_STATED EXERCISE:_
Copy out each line that includes the word "script".
◆ ◆ ◆ ◆ ◆
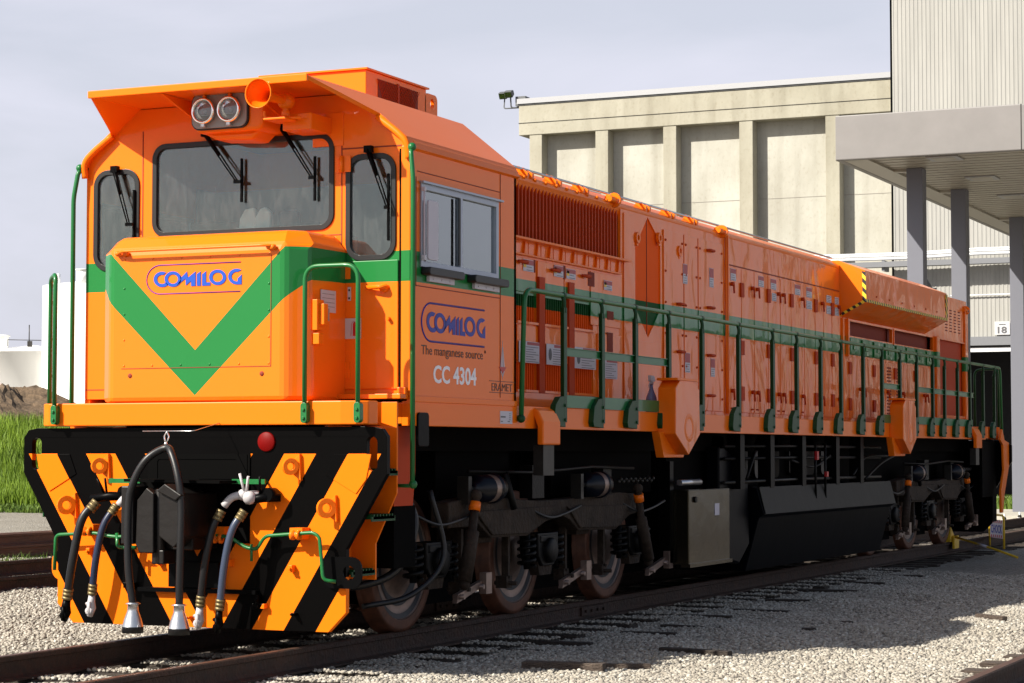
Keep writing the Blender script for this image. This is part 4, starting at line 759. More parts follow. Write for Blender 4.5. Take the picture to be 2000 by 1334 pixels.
# ---- bogies
def bogie(yc, ws, lab=None, flip=1):
    mb = MB()
    for s_ in (1, -1):
        x0, x1 = sorted((s_*.98, s_*1.14))
        P = [(-2.0, 1.0), (-2.0, .80), (-1.62, .80), (-1.5, .84), (-1.22, .70), (-.50, .69), (-.1, .80), (.25, .84), (.42, .80), (.62, .70), (1.50, .68), (1.85, .80), (2.05, .82), (2.05, 1.0), (1.6, 1.02), (.3, .98), (-.3, .98), (-1.4, 1.04)]
        mb.prism([(yc+a, b) for a, b in P], 'x', x0, x1)
        x0, x1 = sorted((s_*1.14, s_*1.16)); mb.prism([(yc+a, b) for a, b in [(-1.55, .92), (-1.22, .72), (-.50, .71), (-.1, .82), (.1, .93)]], 'x', x0, x1); mb.prism([(yc+a, b) for a, b in [(.32, .92), (.62, .72), (1.50, .70), (1.8, .90)]], 'x', x0, x1)
    for a in (-1.05, 1.05): mb.box(-1.0, 1.0, yc+a-.15, yc+a+.15, .65, .95)
    bf = mb.build('bogie', 'steel_cast', loco, .02)
    for yy in ws:
        mb = MB(); mb.cyl((-.74, yy, .53), (.74, yy, .53), .09, 14)
        for s_ in (1, -1):
            X_ = s_*.80
            mb.lathe([(.555, -s_*.125), (.545, -s_*.10), (.53, -s_*.09), (.53, 0), (.50, s_*.004), (.44, s_*.004)], (X_, yy, .53), 'x', 48)
        wh = mb.build('wheelset', 'wheel_rust', bf)
        for s_ in (1, -1):
            X_ = s_*.80; f = 1
            mb = MB(); mb.lathe([(.44, .0*s_), (.425, -s_*.02), (.36, -s_*.028), (.27, -s_*.045), (.19, -s_*.02), (.16, s_*.01), (0, s_*.01)], (X_, yy, .53), 'x', 48); mb.build('wheel_disc', 'wheel_bright', wh)
            mb = MB(); mb.lathe([(.43, -s_*.012), (.405, -s_*.019), (.39, -s_*.021)], (X_, yy, .53), 'x', 48); mb.lathe([(.33, -s_*.028), (.31, -s_*.03), (.27, -s_*.0415)], (X_, yy, .53), 'x', 48); mb.build('wheel_ring_shade', 'wheel_ring_shade', wh)
        for s_ in (1, -1):
            mb = MB(); x0, x1 = sorted((s_*.94, s_*1.12)); mb.prism([(yy-.22, .70), (yy-.20, .50), (yy-.12, .42), (yy+.12, .42), (yy+.20, .50), (yy+.22, .70)], 'x', x0, x1); mb.lathe([(.11, 0), (.11, s_*.04), (.09, s_*.055), (0, s_*.055)], (s_*1.12, yy, .55), 'x', 18); mb.box(x0, x1+.01 if s_ > 0 else x1, yy-.18, yy+.18, .62, .68); mb.build('axle_box', 'steel_dark', bf, .01)
            # coil springs
            for d in (-.30, .30):
                mb = MB(); xs_ = s_*1.05
                mb.tube([(xs_+.07*math.cos(t_*.7), yy+d+.07*math.sin(t_*.7), .42+.0065*t_) for t_ in range(0, 40)], .016, 6); mb.cyl((xs_, yy+d, .40), (xs_, yy+d, .70), .03, 8); mb.build('spring', 'steel_dark', bf)
    for s_ in (1, -1):
        for a in (-1.35, .95) if flip > 0 else (-1.0, 1.35):
            mb = MB(); L0 = .50; mb.lathe([(0, -.02), (.06, -.02), (.06, .02), (.11, .03), (.11, .30), (.125, .31), (.125, .33), (.10, .34), (.10, .43), (.075, .46), (0, .47)], (s_*1.17, yc+a-.25, 1.10), 'y', 24); bc = mb.build('brake_cylinder', 'can_blue', bf)
            mb = MB(); mb.lathe([(.112, .20), (.112, .295)], (s_*1.17, yc+a-.25, 1.10), 'y', 24); mb.build('cylinder_band', 'wheel_bright', bc)
            mb = MB(); mb.tube([(s_*1.17, yc+a-.4, 1.10), (s_*1.17, yc+a-.24, 1.10)], .02); mb.box(min(s_*1.1, s_*1.2), max(s_*1.1, s_*1.2), yc+a-.42, yc+a-.36, .98, 1.2); mb.build('push_rod', 'steel_grey', bc)
        for a, tl in ((-1.78, .10), (2.0, -.14)):
            mb = MB(); mb.tube([(s_*1.22, yc+a+tl, 1.05), (s_*1.22, yc+a+tl*.4, .78), (s_*1.22, yc+a+tl*.4-.001, .77), (s_*1.22, yc+a-tl, .38)], [.035, .035, .055, .055], 12); mb.sphere((s_*1.22, yc+a+tl, 1.05), .05, 6); mb.sphere((s_*1.22, yc+a-tl, .36), .045, 6); dm = mb.build('damper', 'steel_cast', bf)
            if s_ > 0: mb = MB(); mb.tube([(1.22, yc+a+tl*.9, 1.0), (1.22, yc+a+tl*.72, .93)], .047, 12); mb.build('damper_label', 'orange', dm)
        # brake rigging
        for yy in ws:
            for d in (-.62, .60):
                if abs(yy+d-yc) > 2.5: continue
                mb = MB(); q = yy+d; mb.box(s_*1.0-.03, s_*1.0+.03, q-.02, q+.02, .34, .78); mb.box(s_*.98-.05, s_*.98+.05, q-.05, q+.06, .26, .36); mb.cyl((s_*.9, q, .30), (s_*1.1, q, .30), .018)
                mb.build('brake_hanger', 'steel_cast', bf)
            mb = MB(); mb.prism([(yy+.40, .20), (yy+.86, .30), (yy+.88, .36), (yy+.42, .27)], 'x', s_*1.06-.02, s_*1.06+.02); mb.box(s_*1.09-.03, s_*1.09+.03, yy+.86, yy+.97, .25, .42); mb.cyl((s_*1.02, yy+.46, .25), (s_*1.12, yy+.46, .25), .02); mb.cyl((s_*1.02, yy+.82, .31), (s_*1.12, yy+.82, .31), .02); mb.build('brake_rod', 'wheel_bright', bf)
            mb = MB(); mb.tube(smooth_path([(s_*1.1, yy-.5, .95), (s_*1.2, yy-.2, .84), (s_*1.19, yy+.2, .86), (s_*1.17, yy+.6, .92)], 5), .012); mb.build('cable', 'rubber', bf)
            mb = MB(); x0, x1 = sorted((s_*1.0, s_*1.09)); mb.prism([(yy-.17, .46), (yy+.17, .46), (yy+.12, .34), (yy-.12, .34)], 'x', x0, x1); mb.box(x0, x1, yy-.22, yy+.22, .645, .70); mb.build('pedestal_cap', 'steel_cast', bf)
        mb = MB(); x0, x1 = sorted((s_*1.0, s_*1.12)); each('bolster_stop', 'steel_dark', bf, (x0, x1, yc-.35, yc-.1, 1.0, 1.28), (x0, x1, yc+1.25, yc+1.45, 1.0, 1.25))
        mb = MB()
        for k in range(16): mb.sphere((s_*1.15, yc+1.55+k*.06, 1.12+.02*(k % 2)), .02, 4)
        mb.build('chain', 'steel_grey', bf)
        mb = MB(); mb.tube([(s_*1.16, yc-1.7, 1.24), (s_*1.16, yc-.4, 1.22), (s_*1.16, yc+.9, 1.26), (s_*1.16, yc+1.9, 1.24)], .014); mb.tube([(s_*1.16, yc-1.0, 1.22), (s_*1.18, yc-.9, 1.0), (s_*1.18, yc-.86, .93)], .03); mb.build('brake_pipe', 'steel_dark', bf)
    return bf
bogie(3.85, (1.72, 3.84, 5.96)); bogie(17.6, (15.5, 17.6, 19.7), flip=-1)
mb = MB(); mb.box(1.0, 1.12, 7.0-.15, 7.0-.05, .3, 1.3); mb.build('hanger', 'black', loco)
mb = MB(); mb.tube(smooth_path([(1.1, .95, 1.2), (1.25, 1.05, .9), (1.2, .9, .55), (1.0, .7, .42), (.6, .55, .40)], 6), .03); mb.build('air_hose', 'rubber', loco)
mb = MB(); mb.tube(smooth_path([(1.15, 1.5, 1.1), (1.22, 1.6, .6), (1.1, 1.3, .32), (.9, .9, .25)], 6), .022); mb.build('air_hose', 'rubber', loco)
mb = MB(); mb.box(-1.0, 1.0, .15, .6, .9, 1.5); mb.box(1.10, 1.28, .66, 1.0, .55, 1.0); mb.build('end_frame', 'black_matte', loco)
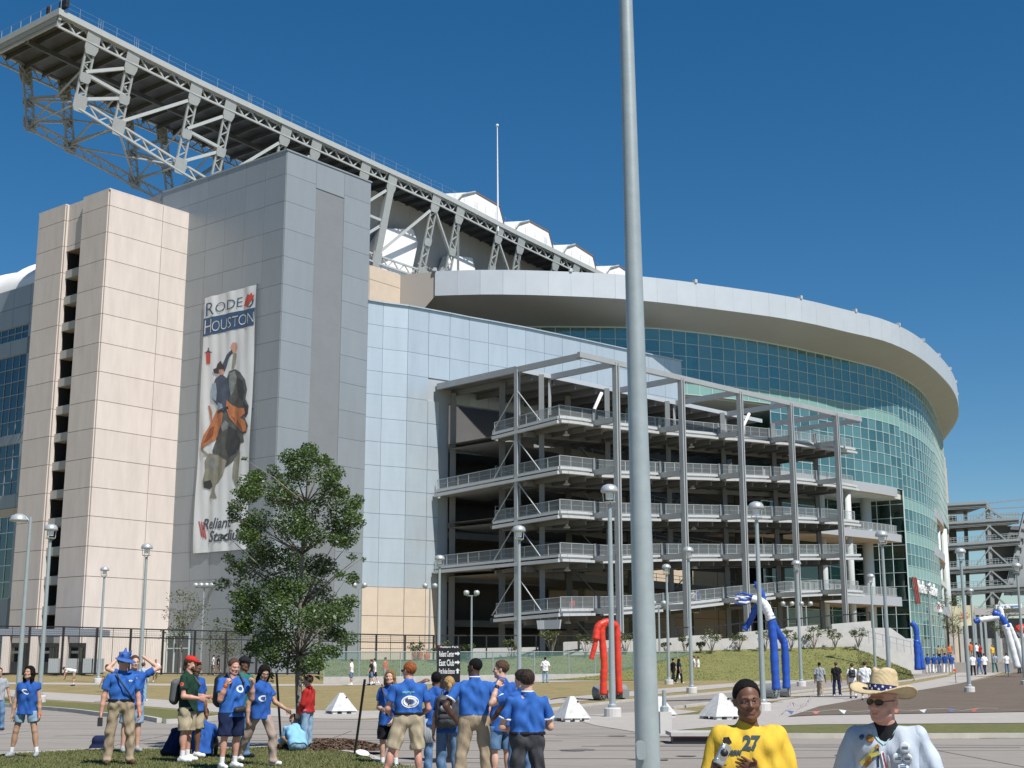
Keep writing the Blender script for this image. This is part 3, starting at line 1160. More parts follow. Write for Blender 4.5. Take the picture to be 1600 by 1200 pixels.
◆ ◆ ◆ ◆ ◆
_CORRECT RESPONSE:_
Keep writing the Blender script for this image. This is part 4, starting at line 759. More parts follow. Write for Blender 4.5. Take the picture to be 2000 by 1334 pixels.
Keep writing the Blender script for this image. This is part 3, starting at line 1160. More parts follow. Write for Blender 4.5. Take the picture to be 1600 by 1200 pixels.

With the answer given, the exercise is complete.